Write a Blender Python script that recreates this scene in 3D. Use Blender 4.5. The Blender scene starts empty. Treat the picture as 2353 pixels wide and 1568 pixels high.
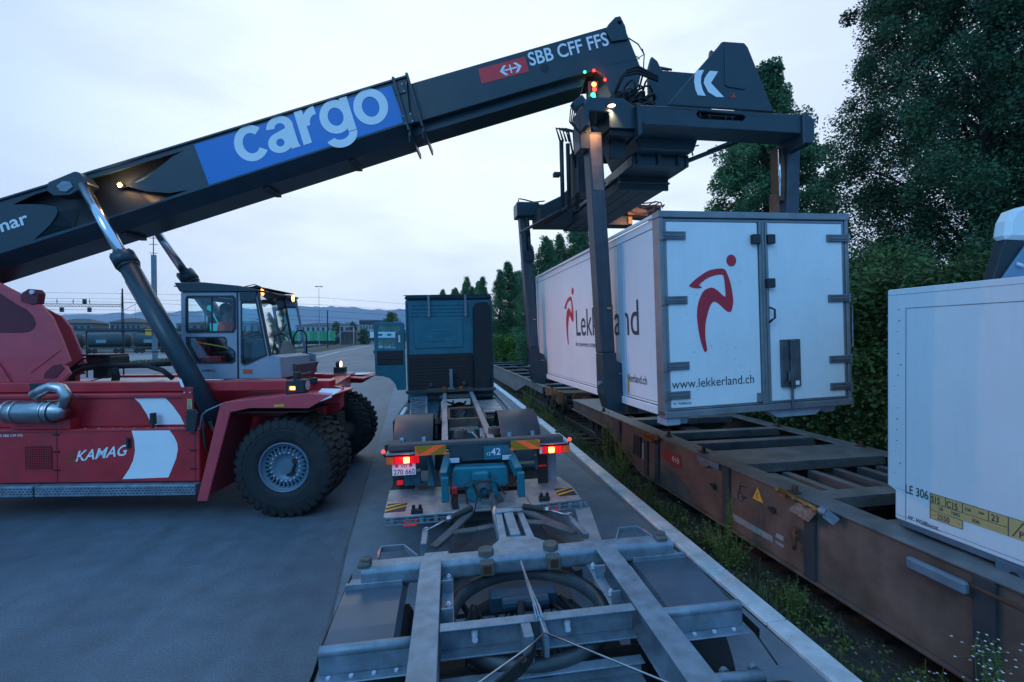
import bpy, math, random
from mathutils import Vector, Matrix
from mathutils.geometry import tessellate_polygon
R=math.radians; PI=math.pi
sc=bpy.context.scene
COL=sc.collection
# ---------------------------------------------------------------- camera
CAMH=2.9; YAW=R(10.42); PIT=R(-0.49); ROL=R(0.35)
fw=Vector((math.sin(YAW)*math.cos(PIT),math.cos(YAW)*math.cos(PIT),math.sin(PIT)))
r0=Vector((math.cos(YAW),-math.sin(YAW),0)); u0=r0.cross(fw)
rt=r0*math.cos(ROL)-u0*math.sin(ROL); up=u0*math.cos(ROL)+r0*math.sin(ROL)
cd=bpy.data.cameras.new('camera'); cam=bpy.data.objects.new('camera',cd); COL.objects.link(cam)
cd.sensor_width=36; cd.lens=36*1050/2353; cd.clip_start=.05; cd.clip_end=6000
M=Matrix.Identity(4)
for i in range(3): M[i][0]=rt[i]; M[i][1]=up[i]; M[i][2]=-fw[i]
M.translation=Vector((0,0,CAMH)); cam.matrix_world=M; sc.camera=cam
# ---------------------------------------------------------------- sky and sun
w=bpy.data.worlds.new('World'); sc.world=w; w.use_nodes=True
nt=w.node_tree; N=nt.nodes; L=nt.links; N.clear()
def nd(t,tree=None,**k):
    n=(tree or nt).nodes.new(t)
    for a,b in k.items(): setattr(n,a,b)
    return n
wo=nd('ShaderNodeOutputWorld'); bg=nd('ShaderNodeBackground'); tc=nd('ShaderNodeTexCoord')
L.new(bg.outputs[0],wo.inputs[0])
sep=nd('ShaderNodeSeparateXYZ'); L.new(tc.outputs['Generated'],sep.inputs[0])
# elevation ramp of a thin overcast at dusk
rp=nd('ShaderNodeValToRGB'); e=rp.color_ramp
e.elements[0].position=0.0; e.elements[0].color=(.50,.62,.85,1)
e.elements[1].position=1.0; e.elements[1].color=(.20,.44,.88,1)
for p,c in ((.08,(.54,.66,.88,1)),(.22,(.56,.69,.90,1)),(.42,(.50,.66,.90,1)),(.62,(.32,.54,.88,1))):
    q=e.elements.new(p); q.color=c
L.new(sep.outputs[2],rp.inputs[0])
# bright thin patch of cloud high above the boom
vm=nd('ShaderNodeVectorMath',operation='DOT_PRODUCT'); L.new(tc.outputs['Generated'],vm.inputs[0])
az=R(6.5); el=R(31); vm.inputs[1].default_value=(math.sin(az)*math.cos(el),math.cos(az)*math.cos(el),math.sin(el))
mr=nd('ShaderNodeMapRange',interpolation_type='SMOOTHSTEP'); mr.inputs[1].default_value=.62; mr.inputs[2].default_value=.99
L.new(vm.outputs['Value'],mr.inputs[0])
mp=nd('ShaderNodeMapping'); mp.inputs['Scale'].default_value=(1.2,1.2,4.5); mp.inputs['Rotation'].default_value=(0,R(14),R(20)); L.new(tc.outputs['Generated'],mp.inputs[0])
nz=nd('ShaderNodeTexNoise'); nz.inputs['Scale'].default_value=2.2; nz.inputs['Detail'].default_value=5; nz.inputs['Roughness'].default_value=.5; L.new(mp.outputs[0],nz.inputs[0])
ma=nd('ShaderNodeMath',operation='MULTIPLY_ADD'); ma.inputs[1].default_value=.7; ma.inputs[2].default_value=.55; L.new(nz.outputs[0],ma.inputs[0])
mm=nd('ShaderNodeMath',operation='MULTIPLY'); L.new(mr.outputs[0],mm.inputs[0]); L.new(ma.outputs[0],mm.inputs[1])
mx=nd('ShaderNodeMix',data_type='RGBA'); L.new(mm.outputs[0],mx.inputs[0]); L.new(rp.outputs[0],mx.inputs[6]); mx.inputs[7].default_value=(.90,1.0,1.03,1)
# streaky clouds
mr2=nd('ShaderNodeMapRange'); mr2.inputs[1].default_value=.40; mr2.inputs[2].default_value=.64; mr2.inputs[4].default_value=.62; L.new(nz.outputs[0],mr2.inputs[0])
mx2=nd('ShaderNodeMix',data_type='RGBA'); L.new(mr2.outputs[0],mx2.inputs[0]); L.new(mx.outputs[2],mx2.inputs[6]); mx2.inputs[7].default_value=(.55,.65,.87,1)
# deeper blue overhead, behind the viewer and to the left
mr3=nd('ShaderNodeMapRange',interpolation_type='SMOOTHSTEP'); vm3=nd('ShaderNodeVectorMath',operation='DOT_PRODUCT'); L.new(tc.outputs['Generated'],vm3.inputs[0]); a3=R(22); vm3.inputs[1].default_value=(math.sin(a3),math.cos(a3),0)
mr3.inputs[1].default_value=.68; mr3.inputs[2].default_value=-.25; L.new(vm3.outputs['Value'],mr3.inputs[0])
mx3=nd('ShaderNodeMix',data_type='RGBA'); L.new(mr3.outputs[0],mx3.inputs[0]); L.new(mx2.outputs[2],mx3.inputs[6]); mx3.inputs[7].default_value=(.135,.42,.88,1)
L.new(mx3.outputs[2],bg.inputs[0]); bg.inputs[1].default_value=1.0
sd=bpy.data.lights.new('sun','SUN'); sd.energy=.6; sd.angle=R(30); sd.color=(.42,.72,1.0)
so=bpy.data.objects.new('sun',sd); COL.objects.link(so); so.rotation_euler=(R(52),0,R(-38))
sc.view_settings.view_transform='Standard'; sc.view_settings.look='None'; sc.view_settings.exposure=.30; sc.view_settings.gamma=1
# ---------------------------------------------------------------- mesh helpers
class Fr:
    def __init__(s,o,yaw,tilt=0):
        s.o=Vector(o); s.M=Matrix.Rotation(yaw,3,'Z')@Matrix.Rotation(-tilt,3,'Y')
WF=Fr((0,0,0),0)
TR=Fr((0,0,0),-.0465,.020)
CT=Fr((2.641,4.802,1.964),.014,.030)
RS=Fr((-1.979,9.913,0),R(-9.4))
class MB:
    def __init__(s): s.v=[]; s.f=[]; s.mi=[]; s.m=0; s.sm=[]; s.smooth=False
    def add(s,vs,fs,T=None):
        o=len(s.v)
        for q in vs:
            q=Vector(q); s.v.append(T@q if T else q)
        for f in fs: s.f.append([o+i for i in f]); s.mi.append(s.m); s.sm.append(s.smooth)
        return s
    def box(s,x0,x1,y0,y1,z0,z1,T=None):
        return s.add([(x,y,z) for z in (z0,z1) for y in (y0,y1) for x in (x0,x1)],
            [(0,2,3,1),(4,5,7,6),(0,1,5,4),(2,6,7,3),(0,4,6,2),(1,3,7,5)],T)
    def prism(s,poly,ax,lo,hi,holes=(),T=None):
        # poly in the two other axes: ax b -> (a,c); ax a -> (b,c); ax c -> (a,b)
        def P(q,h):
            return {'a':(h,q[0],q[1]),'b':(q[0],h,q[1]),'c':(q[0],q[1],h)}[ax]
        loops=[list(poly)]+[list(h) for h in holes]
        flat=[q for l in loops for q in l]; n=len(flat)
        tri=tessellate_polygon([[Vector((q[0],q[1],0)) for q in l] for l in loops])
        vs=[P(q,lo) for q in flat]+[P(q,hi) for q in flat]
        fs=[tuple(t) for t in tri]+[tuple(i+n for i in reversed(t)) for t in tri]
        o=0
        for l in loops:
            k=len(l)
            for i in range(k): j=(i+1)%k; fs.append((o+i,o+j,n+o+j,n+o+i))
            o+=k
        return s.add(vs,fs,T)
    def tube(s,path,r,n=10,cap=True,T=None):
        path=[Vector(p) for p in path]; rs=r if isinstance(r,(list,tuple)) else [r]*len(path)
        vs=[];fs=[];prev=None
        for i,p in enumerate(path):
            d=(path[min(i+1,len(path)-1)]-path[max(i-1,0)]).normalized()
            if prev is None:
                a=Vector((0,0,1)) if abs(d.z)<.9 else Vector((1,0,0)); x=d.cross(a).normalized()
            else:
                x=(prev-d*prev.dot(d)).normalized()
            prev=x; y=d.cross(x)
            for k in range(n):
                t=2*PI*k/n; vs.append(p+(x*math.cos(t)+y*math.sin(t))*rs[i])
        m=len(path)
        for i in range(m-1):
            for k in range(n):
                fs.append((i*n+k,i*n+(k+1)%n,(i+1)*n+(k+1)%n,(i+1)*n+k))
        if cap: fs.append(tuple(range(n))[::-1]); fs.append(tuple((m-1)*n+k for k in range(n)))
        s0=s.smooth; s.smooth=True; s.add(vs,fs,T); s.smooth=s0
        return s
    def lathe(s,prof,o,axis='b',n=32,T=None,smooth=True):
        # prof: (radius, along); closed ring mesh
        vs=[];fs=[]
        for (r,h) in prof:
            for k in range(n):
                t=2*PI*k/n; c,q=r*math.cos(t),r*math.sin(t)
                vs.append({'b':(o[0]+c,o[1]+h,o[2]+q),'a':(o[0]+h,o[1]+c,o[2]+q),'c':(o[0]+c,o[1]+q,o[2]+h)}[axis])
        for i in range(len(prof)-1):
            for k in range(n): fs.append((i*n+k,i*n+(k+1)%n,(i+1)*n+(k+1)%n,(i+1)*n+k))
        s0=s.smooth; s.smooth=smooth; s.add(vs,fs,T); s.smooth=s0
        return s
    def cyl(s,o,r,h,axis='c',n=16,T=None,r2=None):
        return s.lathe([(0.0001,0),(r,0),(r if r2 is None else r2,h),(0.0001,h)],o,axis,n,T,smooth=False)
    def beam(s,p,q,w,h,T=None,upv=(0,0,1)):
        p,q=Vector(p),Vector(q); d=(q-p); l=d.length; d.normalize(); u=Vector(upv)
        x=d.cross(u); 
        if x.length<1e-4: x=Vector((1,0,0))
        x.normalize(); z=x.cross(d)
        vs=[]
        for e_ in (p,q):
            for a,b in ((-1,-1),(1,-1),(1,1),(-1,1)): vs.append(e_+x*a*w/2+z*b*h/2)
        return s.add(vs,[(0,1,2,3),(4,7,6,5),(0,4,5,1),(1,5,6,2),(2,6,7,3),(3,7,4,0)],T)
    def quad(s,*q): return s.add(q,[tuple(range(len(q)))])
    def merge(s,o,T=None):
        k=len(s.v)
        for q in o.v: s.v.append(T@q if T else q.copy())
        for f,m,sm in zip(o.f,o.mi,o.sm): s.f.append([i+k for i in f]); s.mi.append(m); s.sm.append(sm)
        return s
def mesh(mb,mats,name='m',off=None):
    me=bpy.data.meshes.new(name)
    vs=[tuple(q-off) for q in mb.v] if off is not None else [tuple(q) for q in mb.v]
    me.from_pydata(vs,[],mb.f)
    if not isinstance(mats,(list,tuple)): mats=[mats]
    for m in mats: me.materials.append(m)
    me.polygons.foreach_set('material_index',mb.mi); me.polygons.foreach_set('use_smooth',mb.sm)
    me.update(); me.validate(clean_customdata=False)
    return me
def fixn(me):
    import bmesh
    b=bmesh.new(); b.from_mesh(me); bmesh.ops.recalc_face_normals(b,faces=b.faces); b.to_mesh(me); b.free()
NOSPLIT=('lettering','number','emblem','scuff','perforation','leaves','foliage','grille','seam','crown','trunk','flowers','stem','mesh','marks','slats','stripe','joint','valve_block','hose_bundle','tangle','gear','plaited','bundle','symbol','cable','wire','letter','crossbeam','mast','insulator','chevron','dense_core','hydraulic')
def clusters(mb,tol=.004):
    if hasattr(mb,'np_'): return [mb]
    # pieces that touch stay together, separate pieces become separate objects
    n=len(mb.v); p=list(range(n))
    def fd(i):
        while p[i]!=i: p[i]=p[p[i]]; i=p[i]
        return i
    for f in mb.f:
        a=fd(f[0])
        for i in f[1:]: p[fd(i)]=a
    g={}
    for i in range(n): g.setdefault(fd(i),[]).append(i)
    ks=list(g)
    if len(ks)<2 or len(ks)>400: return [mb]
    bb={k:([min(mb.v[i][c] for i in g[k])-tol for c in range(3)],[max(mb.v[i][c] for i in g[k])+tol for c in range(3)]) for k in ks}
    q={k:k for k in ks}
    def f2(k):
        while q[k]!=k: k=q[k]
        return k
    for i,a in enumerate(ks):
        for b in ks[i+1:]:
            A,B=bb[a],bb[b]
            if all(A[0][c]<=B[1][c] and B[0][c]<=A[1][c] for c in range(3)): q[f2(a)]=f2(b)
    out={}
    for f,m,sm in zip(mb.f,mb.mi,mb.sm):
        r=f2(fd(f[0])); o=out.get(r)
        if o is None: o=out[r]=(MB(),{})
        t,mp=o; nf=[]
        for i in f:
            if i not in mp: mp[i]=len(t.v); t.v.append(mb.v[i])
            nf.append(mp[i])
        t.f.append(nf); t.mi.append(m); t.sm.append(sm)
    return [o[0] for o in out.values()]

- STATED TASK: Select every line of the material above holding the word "scene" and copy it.

- THE OUTPUT:
Write a Blender Python script that recreates this scene in 3D. Use Blender 4.5. The Blender scene starts empty. Treat the picture as 2353 pixels wide and 1568 pixels high.
sc=bpy.context.scene